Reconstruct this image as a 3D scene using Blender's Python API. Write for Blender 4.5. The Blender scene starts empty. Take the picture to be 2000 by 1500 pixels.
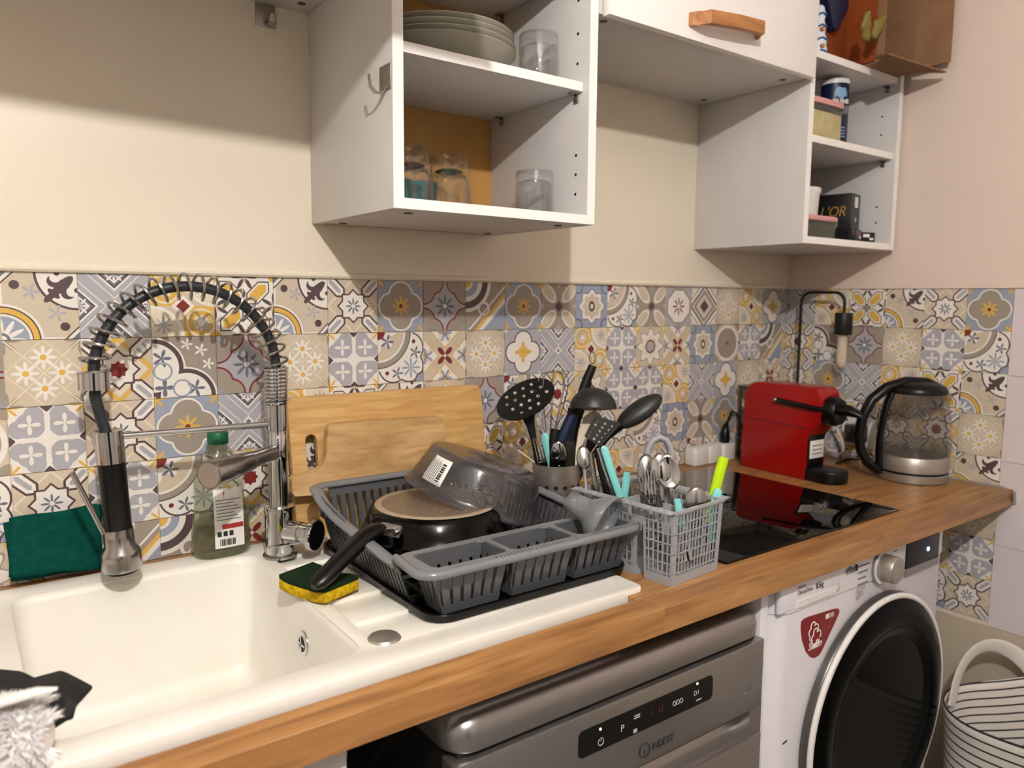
import bpy, bmesh, math, random
from mathutils import Vector, Matrix
random.seed(7)
PI = math.pi
scene = bpy.context.scene
COL = scene.collection

# ------------------------------------------------------------------ camera
CAM = Vector((-0.4567, -1.3274, 1.3341)); FPX = 1484.14
YAW, PITCH, ROLL = -0.6345, -0.1123, -0.0083
RM = (Matrix.Rotation(YAW, 3, 'Z') @ Matrix.Rotation(PITCH, 3, 'X') @ Matrix.Rotation(ROLL, 3, 'Y'))
cd = bpy.data.cameras.new('camera'); cam = bpy.data.objects.new('camera', cd); COL.objects.link(cam)
m3 = Matrix((RM.col[0], RM.col[2], -RM.col[1])).transposed()
cam.matrix_world = Matrix.Translation(CAM) @ m3.to_4x4()
cd.sensor_width = 36.0; cd.lens = 36.0 * FPX / 2000.0
cd.clip_start = 0.02
cd.dof.use_dof = True; cd.dof.focus_distance = 1.2; cd.dof.aperture_fstop = 4.2
scene.camera = cam
def at(u, v, depth):
    "point of the place seen at pixel (u, v), this many metres in front of the camera"
    return CAM + RM @ Vector(((u - 1000) / FPX * depth, depth, (750 - v) / FPX * depth))
def on(u, v, ax, val):
    "point of the place seen at pixel (u, v) on the plane x, y or z = val"
    d = RM @ Vector(((u - 1000) / FPX, 1, (750 - v) / FPX)); i = 'xyz'.index(ax)
    return CAM + d * ((val - CAM[i]) / d[i])

# ------------------------------------------------------------------ light, exposure
wd = bpy.data.worlds.new('world'); scene.world = wd; wd.use_nodes = True
wd.node_tree.nodes['Background'].inputs[0].default_value = (1.0, 0.90, 0.84, 1)
wd.node_tree.nodes['Background'].inputs[1].default_value = 0.03
LAMP = Vector((-0.49, -1.70, 2.20))
KEY_POWER, FILL_POWER = 58.0, 3.0
scene.view_settings.view_transform = 'Standard'; scene.view_settings.look = 'None'
scene.view_settings.exposure = 0.64; scene.view_settings.gamma = 1.0
scene.view_settings.use_curve_mapping = False

# ------------------------------------------------------------------ helpers
def lin(h):
    h = h.lstrip('#'); c = [int(h[i:i+2], 16) / 255 for i in (0, 2, 4)]
    return tuple([(x / 12.92 if x <= 0.04045 else ((x + 0.055) / 1.055) ** 2.4) for x in c] + [1.0])
def mat(name, col, rough=0.5, metal=0.0, trans=0.0, ior=1.45, spec=0.5, noise=None, bump=None, coat=0.0, emit=None, sheen=0.0, alpha=1.0, aniso=0.0):
    m = bpy.data.materials.new(name); m.use_nodes = True; nt = m.node_tree; b = nt.nodes['Principled BSDF']
    c = lin(col) if isinstance(col, str) else col
    b.inputs['Base Color'].default_value = c; b.inputs['Roughness'].default_value = rough
    b.inputs['Metallic'].default_value = metal; b.inputs['Transmission Weight'].default_value = trans
    b.inputs['IOR'].default_value = ior; b.inputs['Specular IOR Level'].default_value = spec
    b.inputs['Coat Weight'].default_value = coat; b.inputs['Sheen Weight'].default_value = sheen
    b.inputs['Alpha'].default_value = alpha
    if emit: b.inputs['Emission Color'].default_value = lin(emit[0]); b.inputs['Emission Strength'].default_value = emit[1]
    tc = nt.nodes.new('ShaderNodeTexCoord')
    def nz(scale, stretch=(1, 1, 1), detail=4):
        mp = nt.nodes.new('ShaderNodeMapping'); mp.inputs['Scale'].default_value = stretch
        nt.links.new(tc.outputs['Object'], mp.inputs[0])
        n = nt.nodes.new('ShaderNodeTexNoise'); n.inputs['Scale'].default_value = scale; n.inputs['Detail'].default_value = detail
        nt.links.new(mp.outputs[0], n.inputs['Vector']); return n
    if noise:      # (scale, second colour, stretch, lo, hi)
        n = nz(noise[0], noise[2] if len(noise) > 2 else (1, 1, 1))
        r = nt.nodes.new('ShaderNodeMapRange'); r.inputs[1].default_value = noise[3] if len(noise) > 3 else 0.35; r.inputs[2].default_value = noise[4] if len(noise) > 4 else 0.7
        nt.links.new(n.outputs[0], r.inputs[0])
        x = nt.nodes.new('ShaderNodeMix'); x.data_type = 'RGBA'; x.inputs[6].default_value = c; x.inputs[7].default_value = lin(noise[1])
        nt.links.new(r.outputs[0], x.inputs[0]); nt.links.new(x.outputs[2], b.inputs['Base Color'])
    if bump:       # (scale, strength, stretch)
        n = nz(bump[0], bump[2] if len(bump) > 2 else (1, 1, 1)); k = nt.nodes.new('ShaderNodeBump')
        k.inputs['Strength'].default_value = bump[1]; k.inputs['Distance'].default_value = 0.002
        nt.links.new(n.outputs[0], k.inputs['Height']); nt.links.new(k.outputs[0], b.inputs['Normal'])
    return m
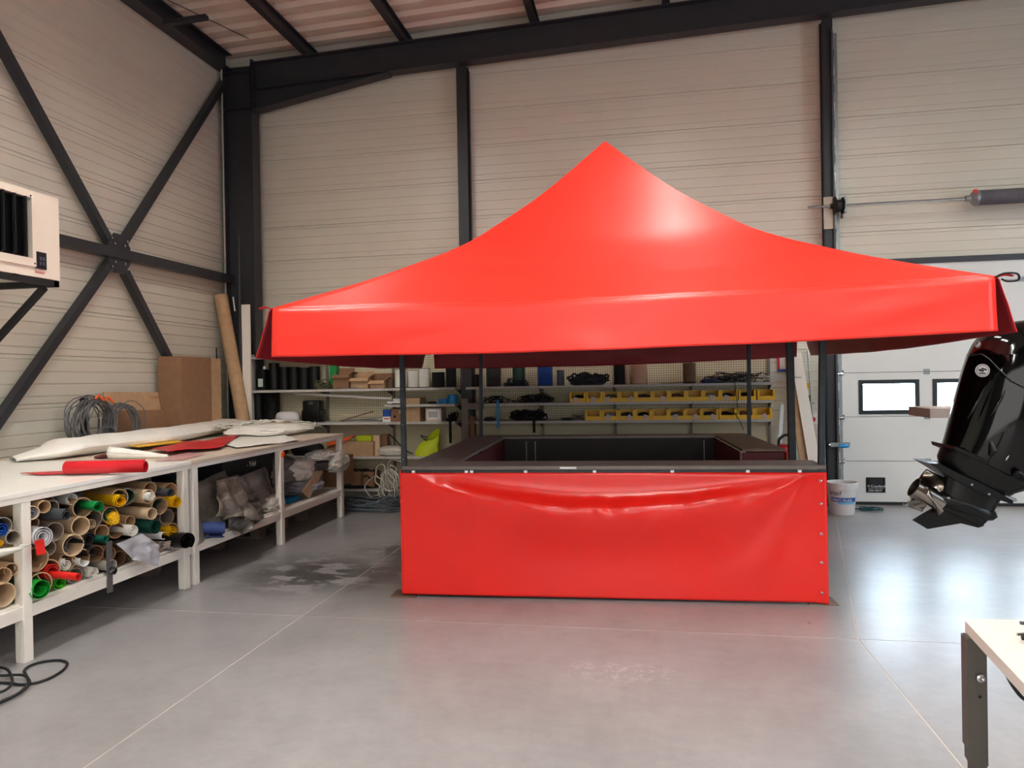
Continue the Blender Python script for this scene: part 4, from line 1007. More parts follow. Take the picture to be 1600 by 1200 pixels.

====

- _Exercise_
Scan the material and collect every line that contains "from".

- _Answer to the task_
from mathutils import Vector, Matrix
Continue the Blender Python script for this scene: part 4, from line 1007. More parts follow. Take the picture to be 1600 by 1200 pixels.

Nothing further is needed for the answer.